19 thoughts on “The other 9/11”

  1. Bravo, at school I couldn’t get my head round all those forged and broken alliances on Le Continent. It was bad enough trying to follow the home team’s plots and counterplots. But anyway, I take it that this is another oracular warning about Islam? 🙂

  2. Thanks very much for this very interesting post, bravo. I’d heard of Sobieski’s defence of Vienna, but didn’t know all the details. Especially the fact that Louis XIV was busy preparing years of trouble for his own country. So bad deeds do finds you out!

  3. bravo22c :

    Too much concentration on’topics,’ and not enough on what actually happened, perhaps?

    In 1954 – 1961 there were no topics! Just the facts, man!

  4. Thanks for this Bravo – this event would probably be quietly ‘buried’ in today’s PC curriculum… 🙂

  5. Nice to be reminded that some always did see the ragheads for what they are.
    And, more to the point, did something about it!
    With any luck it will happen again and the sooner the better.

  6. sheona :

    Thanks very much for this very interesting post, bravo. I’d heard of Sobieski’s defence of Vienna, but didn’t know all the details. Especially the fact that Louis XIV was busy preparing years of trouble for his own country. So bad deeds do finds you out!
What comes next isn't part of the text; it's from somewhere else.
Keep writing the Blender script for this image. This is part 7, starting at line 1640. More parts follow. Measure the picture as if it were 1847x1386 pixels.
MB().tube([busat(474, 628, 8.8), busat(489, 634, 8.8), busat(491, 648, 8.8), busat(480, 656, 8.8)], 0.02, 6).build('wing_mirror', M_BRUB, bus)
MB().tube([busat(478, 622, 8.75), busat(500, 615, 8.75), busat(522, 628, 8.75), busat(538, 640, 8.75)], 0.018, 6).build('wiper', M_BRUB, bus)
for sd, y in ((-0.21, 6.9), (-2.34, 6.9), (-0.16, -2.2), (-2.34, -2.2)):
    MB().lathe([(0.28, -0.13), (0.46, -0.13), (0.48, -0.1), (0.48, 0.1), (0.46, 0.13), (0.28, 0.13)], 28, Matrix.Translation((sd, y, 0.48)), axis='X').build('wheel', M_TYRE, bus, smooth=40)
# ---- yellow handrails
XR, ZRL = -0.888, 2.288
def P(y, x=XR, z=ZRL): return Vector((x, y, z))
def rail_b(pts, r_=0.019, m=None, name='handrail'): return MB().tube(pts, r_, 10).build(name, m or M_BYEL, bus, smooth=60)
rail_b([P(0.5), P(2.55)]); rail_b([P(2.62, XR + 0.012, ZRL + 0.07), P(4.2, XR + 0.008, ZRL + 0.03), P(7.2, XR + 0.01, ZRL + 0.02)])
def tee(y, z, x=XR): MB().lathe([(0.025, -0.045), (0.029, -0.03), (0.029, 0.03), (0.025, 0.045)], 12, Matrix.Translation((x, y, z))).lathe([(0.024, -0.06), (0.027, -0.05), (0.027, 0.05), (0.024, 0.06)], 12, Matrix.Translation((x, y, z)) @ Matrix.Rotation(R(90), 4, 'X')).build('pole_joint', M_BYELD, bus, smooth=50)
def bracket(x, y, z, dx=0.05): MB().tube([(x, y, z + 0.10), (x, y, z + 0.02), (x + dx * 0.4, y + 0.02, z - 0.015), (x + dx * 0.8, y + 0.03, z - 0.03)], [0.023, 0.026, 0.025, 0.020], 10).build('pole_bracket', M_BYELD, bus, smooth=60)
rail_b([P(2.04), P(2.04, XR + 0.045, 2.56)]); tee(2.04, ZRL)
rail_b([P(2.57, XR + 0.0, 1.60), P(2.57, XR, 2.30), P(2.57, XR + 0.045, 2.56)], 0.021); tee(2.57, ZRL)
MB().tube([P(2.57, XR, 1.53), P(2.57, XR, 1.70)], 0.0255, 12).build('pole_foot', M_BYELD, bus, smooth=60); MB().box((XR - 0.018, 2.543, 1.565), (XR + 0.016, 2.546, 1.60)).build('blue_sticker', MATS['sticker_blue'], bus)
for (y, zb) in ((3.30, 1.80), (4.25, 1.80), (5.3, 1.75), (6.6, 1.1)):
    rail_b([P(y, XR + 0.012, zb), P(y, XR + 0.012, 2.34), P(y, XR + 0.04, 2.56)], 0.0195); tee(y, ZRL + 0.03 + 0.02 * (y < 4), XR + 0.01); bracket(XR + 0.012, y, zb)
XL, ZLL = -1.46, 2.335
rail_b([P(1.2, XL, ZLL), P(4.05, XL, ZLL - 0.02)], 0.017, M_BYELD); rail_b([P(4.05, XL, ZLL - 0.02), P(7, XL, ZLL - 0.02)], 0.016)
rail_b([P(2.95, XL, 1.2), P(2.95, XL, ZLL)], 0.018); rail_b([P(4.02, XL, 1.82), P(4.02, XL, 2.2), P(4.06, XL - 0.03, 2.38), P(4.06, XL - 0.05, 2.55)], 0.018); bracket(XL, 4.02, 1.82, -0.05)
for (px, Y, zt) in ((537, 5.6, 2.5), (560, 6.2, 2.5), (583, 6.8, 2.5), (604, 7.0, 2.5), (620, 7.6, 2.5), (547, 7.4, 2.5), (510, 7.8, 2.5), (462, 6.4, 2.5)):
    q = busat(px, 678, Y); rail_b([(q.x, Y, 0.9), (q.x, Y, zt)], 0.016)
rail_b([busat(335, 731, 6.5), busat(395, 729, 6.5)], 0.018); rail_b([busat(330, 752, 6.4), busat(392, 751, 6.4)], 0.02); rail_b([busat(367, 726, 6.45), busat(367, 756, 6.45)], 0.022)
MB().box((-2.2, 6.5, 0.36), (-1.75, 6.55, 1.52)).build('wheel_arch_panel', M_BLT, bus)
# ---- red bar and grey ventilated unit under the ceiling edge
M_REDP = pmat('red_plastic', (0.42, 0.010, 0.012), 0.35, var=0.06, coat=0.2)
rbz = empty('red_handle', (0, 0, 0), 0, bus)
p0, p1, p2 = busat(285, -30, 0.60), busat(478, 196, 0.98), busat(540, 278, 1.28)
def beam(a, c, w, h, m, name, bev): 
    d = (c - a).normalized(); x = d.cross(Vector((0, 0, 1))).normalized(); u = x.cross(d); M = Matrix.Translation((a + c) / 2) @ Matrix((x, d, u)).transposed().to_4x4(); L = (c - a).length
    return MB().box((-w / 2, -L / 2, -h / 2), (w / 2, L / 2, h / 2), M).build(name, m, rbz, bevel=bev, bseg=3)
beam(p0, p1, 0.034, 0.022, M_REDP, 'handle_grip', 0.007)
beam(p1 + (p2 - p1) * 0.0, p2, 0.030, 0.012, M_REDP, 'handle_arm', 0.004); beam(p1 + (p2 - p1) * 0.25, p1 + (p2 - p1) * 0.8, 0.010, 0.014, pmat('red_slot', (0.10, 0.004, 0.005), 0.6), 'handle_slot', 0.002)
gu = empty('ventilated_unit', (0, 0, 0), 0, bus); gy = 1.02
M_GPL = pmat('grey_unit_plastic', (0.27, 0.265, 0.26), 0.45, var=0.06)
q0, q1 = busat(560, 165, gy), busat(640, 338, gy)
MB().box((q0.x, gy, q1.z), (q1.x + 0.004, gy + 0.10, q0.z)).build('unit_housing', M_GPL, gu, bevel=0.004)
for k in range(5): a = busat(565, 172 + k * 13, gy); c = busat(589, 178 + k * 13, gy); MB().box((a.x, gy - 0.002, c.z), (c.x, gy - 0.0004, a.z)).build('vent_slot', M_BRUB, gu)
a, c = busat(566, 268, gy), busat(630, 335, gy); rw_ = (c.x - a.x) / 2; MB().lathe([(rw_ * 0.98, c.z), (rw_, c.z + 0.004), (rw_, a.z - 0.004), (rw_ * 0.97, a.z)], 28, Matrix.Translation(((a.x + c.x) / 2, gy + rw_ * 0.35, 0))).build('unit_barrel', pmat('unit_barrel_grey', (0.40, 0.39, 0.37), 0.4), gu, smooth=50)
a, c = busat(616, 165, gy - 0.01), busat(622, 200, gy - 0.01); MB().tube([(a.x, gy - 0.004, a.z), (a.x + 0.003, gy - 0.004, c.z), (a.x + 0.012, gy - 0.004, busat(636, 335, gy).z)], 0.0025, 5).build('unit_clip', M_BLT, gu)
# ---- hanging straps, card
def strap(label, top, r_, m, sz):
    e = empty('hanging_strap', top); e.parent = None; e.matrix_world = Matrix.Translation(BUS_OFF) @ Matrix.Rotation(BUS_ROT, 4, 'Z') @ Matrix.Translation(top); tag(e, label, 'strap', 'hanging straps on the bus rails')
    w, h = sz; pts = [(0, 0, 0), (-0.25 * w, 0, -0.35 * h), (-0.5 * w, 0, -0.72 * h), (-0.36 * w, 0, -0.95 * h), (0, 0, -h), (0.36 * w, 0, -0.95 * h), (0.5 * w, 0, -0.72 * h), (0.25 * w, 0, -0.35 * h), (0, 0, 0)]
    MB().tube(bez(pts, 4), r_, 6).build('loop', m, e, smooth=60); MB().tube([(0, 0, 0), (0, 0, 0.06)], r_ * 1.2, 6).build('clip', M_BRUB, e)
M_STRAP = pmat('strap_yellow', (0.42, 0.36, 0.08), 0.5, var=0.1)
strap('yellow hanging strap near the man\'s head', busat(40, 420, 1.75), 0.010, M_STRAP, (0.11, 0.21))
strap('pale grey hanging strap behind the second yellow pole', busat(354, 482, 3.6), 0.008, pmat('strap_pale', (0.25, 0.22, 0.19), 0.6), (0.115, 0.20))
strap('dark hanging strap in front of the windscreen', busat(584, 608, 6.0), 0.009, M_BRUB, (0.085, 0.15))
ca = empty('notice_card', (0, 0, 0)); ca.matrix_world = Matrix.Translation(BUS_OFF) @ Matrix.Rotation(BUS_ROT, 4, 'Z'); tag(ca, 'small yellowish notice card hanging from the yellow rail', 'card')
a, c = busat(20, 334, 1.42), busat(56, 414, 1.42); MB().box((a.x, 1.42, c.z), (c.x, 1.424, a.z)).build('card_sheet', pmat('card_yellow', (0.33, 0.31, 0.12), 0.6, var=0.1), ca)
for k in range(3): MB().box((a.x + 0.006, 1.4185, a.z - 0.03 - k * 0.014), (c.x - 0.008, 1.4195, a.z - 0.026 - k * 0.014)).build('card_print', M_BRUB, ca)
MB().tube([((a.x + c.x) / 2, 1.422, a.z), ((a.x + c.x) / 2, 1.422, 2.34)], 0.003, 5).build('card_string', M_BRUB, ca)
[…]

    Well, what do you expect from an egomaniac frog midget obsessed with high-heeled shoes?
    It’s funny how some things never change.

  7. christinaosborne :

    Nice to be reminded that some always did see the ragheads for what they are.
    And, more to the point, did something about it!
    With any luck it will happen again and the sooner the better.

    Brilliant analysis, Christina. Your erudite observations overwhelm me. The Turks invaded, they fought, and then they lost. The Arabs some centuries before invaded, fought, and lost. Ferdinand and Isabella made sure to take care of the last remnants in Grenada some centuries after the Portuguese took care of the problem themselves. If someone wants to cause problems, if someone refuses to integrate I am all for freeing them of their citizenship or any status they might have and deporting them. If they do not, however, let them be. Some of us have learnt the lessons of the 1930s, others have not.

  8. As you say yourself, nothing changes!
    Humanity never does. It will end in a physical war again, it always does, the only way to stimulate economies. All societies throughout history have always picked on other groups to persecute and if you think ‘lessons have been learnt’ try telling that to the muslims!

  9. christinaosborne :

    As you say yourself, nothing changes!
    Humanity never does. It will end in a physical war again, it always does, the only way to stimulate economies. All societies throughout history have always picked on other groups to persecute and if you think ‘lessons have been learnt’ try telling that to the muslims!

    There are 1.3 billion Muslims. Not all are alike. Some are right pieces of poo that require flushing. Some are very decent people. Treat a person like a person — don’t blame, condemn an individual for the crimes of another. I will acknowledge, however, that there is a rather higher than usual number of nutjobs in the Muslim world.

  10. I don’t think that wars stimulate economies any more – the cost of modern-day fighting far outweighs any possible returns.

  11. Bo only because the winners refuse to take the spoils!
    Imagine winning in the Saudi Peninsula, turfing them all out into tents in the desert.
    A la Darius II or even better doing a Genghis Khan on them!

  12. PS Fighting wars for so called democracy has to be the biggest mug’s game out, especially when they don’t actually want it. Highly unprofitable.

  13. christinaosborne :

    Nice to be reminded that some always did see the ragheads for what they are.
    And, more to the point, did something about it!
    With any luck it will happen again and the sooner the better.

    I hope you are right. Ghere are times when I think it is too late.